Gabriele Lolli: “La matematica va usata, non contemplata”

Intervista al matematico della Scuola Normale di Pisa, in occasione dell’incontro di domani al Circolo dei Lettori con Bottazzini e Odifreddi

Tommaso Portaluri

Il matematico Gabriele Lolli

È uscito per il Mulino il volume I numeri, prima pubblicazione nella collana Raccontare la matematica, che si propone l’ambizioso obiettivo di mostrare i legami della matematica con la storia del pensiero, di farne comprendere il valore culturale, di presentarla come alfabeto del mondo. L’autore è Umberto Bottazzini, professore ordinario di Logica matematica all’Università Statale di Milano a cui è stato recentemente assegnato il prestigioso Whiteman Prize per l’importante contributo alla storia della matematica.

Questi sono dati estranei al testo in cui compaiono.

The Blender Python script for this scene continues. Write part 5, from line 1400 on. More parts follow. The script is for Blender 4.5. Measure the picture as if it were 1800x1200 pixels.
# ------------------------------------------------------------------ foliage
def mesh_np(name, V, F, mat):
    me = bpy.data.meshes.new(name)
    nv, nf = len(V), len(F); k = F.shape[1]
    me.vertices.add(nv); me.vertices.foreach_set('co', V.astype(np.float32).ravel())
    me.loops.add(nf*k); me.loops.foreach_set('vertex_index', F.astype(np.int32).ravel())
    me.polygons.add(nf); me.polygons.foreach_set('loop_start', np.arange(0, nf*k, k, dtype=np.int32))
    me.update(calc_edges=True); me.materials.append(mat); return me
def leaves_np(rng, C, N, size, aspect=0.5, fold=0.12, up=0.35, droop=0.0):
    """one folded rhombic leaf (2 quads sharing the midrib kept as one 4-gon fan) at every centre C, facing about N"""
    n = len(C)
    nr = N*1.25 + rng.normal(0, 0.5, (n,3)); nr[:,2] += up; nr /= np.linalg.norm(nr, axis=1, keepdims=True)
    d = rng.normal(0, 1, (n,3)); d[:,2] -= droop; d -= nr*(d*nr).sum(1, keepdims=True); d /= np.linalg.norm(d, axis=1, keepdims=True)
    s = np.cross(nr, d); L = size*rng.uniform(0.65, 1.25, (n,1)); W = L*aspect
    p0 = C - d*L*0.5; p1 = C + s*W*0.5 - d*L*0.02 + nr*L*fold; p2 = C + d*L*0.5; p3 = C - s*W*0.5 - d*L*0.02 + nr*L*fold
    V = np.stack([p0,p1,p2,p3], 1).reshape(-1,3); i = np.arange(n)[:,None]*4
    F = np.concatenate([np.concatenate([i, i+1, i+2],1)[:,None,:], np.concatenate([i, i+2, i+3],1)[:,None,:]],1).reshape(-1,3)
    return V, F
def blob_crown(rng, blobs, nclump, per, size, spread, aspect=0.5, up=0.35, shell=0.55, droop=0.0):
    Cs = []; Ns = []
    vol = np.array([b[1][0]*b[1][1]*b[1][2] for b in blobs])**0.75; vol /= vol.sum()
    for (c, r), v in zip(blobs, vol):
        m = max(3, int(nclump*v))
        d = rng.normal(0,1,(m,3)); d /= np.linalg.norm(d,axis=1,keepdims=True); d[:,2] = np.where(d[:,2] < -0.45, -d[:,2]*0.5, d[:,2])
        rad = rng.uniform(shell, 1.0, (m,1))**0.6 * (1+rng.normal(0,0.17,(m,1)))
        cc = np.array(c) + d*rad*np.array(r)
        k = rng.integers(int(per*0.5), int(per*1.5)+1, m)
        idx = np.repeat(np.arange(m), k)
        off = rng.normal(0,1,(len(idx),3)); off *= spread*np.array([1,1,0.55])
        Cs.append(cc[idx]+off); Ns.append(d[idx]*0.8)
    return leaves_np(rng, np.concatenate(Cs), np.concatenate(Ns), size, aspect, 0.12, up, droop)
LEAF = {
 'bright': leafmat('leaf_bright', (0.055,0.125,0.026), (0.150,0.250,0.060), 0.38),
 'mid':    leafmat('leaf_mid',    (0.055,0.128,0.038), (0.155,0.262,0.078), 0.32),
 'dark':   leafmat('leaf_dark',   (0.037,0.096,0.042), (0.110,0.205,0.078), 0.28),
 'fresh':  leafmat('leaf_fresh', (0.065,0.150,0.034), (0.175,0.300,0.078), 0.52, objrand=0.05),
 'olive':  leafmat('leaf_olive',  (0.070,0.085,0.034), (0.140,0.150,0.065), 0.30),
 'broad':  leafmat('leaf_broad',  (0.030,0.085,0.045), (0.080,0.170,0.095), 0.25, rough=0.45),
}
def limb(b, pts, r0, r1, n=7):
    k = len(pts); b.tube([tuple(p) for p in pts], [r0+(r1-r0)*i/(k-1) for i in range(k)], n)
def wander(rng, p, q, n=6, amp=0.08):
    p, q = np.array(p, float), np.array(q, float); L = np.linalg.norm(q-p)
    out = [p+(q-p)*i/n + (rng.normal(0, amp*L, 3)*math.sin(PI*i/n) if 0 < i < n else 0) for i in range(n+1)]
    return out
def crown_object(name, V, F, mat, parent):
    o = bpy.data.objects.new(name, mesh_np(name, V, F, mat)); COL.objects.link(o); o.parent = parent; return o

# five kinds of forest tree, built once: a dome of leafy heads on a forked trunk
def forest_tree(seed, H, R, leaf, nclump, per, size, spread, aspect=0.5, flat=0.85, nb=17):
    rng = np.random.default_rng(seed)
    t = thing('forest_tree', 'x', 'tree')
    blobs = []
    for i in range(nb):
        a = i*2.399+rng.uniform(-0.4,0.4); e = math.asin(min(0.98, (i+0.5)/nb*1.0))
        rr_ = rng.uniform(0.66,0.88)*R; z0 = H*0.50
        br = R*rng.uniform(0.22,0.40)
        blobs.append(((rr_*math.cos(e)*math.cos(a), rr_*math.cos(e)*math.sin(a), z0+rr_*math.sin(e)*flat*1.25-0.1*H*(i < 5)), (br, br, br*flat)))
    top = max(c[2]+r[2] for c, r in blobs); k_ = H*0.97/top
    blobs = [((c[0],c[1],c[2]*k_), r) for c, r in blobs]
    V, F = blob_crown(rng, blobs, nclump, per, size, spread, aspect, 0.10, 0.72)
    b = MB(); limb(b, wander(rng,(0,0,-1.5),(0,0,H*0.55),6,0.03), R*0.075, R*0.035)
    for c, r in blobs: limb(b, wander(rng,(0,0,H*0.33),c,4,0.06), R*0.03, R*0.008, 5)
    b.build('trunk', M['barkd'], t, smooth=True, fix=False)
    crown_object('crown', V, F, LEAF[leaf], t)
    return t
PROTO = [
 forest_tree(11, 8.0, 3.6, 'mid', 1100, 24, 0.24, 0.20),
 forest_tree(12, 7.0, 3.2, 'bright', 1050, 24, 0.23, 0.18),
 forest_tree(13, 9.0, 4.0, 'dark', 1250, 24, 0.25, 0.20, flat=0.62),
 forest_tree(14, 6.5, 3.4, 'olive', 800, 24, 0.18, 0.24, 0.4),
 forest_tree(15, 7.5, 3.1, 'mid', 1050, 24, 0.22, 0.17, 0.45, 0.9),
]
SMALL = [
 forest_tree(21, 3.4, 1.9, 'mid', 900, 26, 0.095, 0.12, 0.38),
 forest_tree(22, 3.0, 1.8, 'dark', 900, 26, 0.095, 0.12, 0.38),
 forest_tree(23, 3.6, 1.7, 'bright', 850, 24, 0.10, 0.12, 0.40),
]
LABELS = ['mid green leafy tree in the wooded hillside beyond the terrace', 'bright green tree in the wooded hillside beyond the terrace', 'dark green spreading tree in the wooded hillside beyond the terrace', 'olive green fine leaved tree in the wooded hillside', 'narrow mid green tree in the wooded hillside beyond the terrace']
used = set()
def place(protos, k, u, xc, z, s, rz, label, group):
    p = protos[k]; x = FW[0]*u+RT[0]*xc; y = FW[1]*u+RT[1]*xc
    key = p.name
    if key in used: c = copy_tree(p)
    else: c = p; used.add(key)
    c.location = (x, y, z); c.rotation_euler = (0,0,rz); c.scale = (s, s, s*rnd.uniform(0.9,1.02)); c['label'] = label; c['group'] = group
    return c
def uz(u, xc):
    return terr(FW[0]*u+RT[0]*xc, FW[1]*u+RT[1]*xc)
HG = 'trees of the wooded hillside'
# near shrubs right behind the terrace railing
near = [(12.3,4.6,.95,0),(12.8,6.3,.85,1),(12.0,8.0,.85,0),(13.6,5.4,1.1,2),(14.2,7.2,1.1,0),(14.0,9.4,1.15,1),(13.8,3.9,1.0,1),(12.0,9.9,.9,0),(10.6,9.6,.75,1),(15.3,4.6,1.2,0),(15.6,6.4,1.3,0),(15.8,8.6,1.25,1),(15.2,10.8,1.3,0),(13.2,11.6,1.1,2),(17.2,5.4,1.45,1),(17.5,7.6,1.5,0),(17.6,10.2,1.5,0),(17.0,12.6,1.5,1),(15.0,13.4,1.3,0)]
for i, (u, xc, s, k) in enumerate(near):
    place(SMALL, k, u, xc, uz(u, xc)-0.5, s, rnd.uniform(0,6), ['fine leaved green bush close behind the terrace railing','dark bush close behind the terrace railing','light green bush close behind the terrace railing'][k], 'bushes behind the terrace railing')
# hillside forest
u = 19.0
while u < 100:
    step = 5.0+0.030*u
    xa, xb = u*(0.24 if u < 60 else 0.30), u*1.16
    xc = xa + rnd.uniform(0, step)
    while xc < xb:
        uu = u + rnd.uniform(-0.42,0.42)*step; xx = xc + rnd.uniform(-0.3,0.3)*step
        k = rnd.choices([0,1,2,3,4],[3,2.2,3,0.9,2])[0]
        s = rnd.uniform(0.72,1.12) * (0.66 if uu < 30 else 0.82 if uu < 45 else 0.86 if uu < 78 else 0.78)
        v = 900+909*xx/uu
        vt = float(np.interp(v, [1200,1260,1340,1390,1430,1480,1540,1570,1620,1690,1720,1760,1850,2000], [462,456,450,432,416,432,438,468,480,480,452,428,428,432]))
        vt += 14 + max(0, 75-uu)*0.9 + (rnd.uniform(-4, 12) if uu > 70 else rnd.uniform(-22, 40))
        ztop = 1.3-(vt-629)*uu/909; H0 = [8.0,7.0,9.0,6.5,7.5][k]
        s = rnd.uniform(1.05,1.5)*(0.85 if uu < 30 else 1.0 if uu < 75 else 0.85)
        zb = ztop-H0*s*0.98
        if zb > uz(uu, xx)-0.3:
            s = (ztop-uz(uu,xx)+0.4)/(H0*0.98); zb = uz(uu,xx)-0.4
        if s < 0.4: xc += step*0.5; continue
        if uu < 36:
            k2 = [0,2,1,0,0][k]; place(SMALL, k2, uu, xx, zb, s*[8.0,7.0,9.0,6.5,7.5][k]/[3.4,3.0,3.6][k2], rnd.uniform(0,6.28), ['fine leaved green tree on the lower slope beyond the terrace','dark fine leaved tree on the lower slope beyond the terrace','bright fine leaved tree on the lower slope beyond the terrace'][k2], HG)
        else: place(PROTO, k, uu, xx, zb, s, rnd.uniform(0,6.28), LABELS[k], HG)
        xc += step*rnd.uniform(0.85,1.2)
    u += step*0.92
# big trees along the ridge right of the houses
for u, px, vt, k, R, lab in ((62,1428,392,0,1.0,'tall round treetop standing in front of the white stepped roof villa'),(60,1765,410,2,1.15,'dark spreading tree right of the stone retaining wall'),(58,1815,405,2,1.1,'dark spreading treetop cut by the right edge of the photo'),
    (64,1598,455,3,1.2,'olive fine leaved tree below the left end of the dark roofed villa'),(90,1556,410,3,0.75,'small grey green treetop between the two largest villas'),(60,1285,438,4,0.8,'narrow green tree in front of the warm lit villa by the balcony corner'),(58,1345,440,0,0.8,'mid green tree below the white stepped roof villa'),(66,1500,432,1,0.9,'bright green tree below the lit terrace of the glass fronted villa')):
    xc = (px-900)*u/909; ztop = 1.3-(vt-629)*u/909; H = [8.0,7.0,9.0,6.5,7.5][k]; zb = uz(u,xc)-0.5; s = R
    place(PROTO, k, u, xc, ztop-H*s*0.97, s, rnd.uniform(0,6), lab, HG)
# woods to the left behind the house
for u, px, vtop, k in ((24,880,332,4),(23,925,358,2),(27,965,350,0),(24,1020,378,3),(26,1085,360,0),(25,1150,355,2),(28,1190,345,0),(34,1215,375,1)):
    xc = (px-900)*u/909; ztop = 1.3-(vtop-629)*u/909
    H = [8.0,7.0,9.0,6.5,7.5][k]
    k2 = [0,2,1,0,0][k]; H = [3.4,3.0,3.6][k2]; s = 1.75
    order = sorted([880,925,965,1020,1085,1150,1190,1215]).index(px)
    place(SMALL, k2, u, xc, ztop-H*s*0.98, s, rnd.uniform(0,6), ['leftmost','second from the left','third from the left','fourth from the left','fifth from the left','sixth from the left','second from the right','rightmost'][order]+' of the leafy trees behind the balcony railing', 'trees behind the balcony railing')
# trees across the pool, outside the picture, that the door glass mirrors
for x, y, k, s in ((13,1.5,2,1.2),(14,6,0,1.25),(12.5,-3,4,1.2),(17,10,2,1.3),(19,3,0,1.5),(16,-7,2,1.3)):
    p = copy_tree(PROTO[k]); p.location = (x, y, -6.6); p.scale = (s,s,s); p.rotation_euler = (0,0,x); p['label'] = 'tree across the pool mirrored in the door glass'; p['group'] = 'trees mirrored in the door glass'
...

Il volume sarà presentato domani, venerdì 10 aprile, alle 18 al Circolo dei Lettori in un dibattito fra Bottazzini, Piergiorgio Odifreddi e Gabriele Lolli.
Cogliendo l’occasione della imminente presentazione abbiamo intervistato quest’ultimo, laureato in matematica all’Università di Torino e specializzatosi in Logica matematica a Yale, attualmente docente di Filosofia della Matematica alla Scuola Normale Superiore di Pisa.

Come è possibile definire, brevemente, il concetto di numero?
«Non è possibile, neanche Bottazzini nel suo nuovo bel libro si sbilancia. Intanto esistono diverse specie di numeri: gli interi positivi per contare, i negativi per tanto tempo rifiutati perché non potevano essere misure di grandezze, le frazioni per esprimere le proporzioni, i numeri reali che sono il limite di processi di approssimazione e sono oggetti infiniti, i complessi a lungo chiamati immaginari, cioè non veramente esistenti, e tanti altri. Anche ammettendo che ci si possa limitare a considerare solo gli interi positivi, e gli altri ridurli a questi con opportune definizioni, la domanda “cosa sono i numeri” ha diverse risposte. Per alcuni sono una realtà astratta ma oggettiva, un mondo platonico; per altri sono il prodotto di una facoltà mentale, chiamata in genere intuizione, che li associa al passare del tempo; per altri ancora sono una costruzione logica, e gli psicologi neurofisiologi ora sostengono che sono il prodotto di un’attività cerebrale radicata nell’evoluzione e ora innata. Più modestamente, e laicamente, i numeri sono una costruzione umana che estrae dal linguaggio una parte che si autonomizza in linguaggi specialistici, rivolti a operazioni di conto, misure, rappresentazione di relazioni; questi linguaggi si distinguono per l’uso di simboli propri, che sottolineano il distacco dai significati usuali e permettono di costruire modelli semplificati dei fenomeni».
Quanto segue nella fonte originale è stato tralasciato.